### Records to use
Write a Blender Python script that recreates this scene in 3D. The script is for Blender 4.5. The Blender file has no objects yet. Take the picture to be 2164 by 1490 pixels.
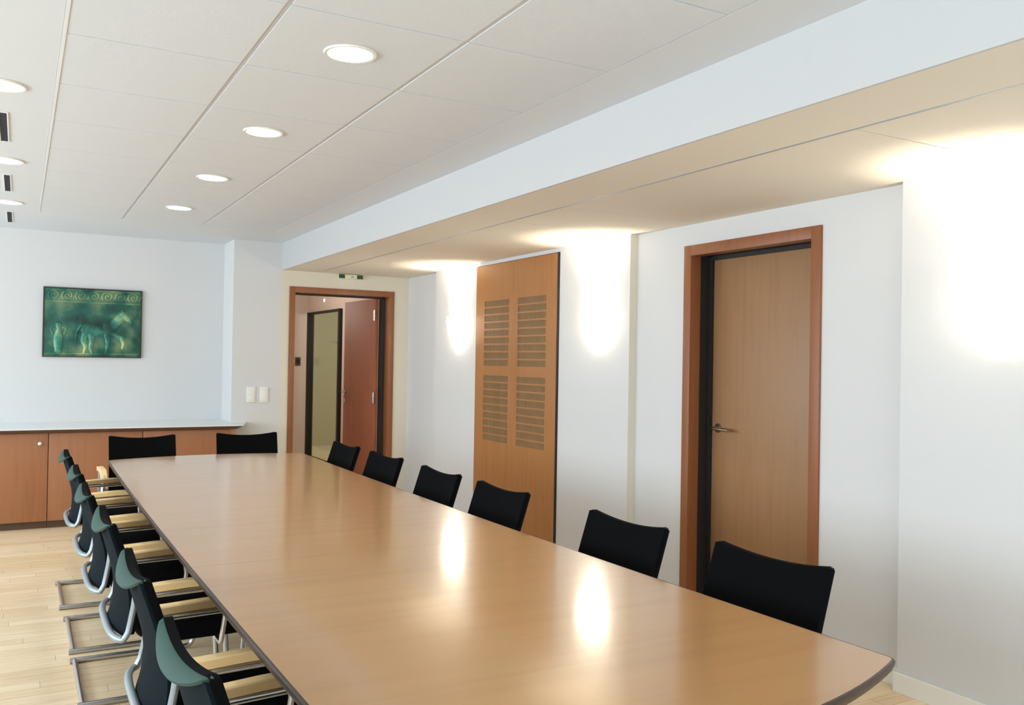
...
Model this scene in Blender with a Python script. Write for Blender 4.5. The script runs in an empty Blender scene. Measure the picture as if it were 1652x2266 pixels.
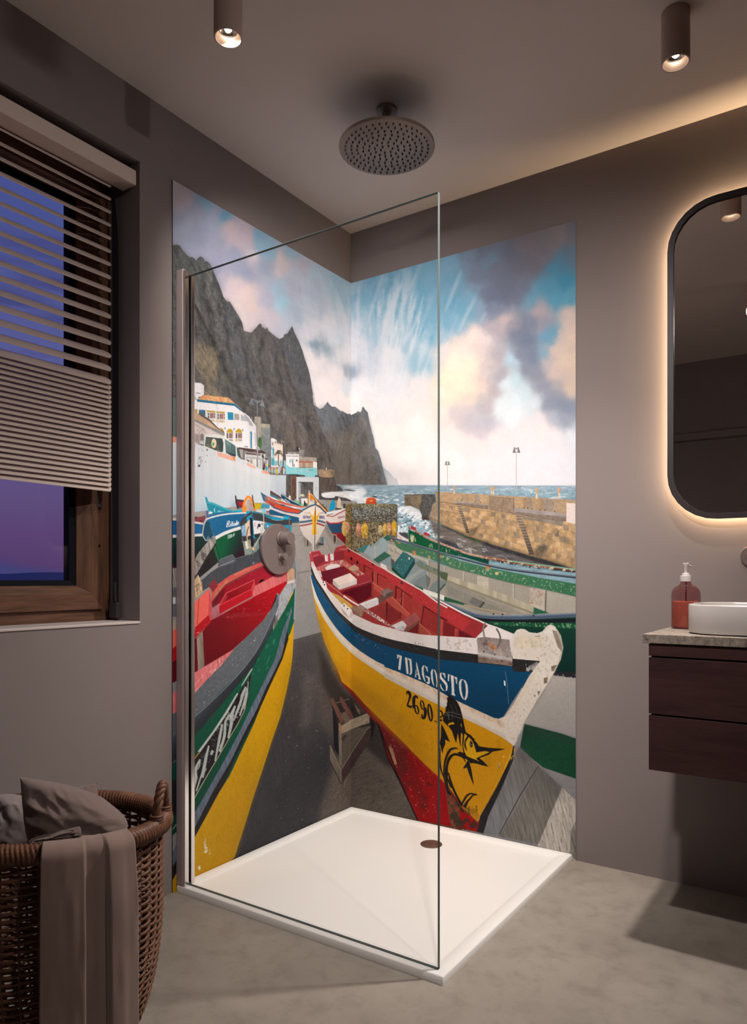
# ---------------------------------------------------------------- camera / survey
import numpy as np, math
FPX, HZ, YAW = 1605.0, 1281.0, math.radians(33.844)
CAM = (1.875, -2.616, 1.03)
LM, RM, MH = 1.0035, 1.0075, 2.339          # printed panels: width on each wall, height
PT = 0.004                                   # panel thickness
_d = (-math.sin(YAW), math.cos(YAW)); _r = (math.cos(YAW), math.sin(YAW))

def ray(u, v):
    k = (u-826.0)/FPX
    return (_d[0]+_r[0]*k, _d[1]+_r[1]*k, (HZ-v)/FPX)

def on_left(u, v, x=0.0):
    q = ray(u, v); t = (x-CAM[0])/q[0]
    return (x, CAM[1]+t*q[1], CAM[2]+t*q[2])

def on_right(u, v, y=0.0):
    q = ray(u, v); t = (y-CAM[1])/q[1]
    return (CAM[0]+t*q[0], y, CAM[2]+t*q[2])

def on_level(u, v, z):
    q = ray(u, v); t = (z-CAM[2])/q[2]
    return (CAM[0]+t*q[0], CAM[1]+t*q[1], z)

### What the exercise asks
Scan the material above for the string "picture" and return the lines that hold it.

### Exercise result
Write a Blender Python script that recreates this scene in 3D. The script is for Blender 4.5. The Blender file has no objects yet. Take the picture to be 2164 by 1490 pixels.
Model this scene in Blender with a Python script. Write for Blender 4.5. The script runs in an empty Blender scene. Measure the picture as if it were 1652x2266 pixels.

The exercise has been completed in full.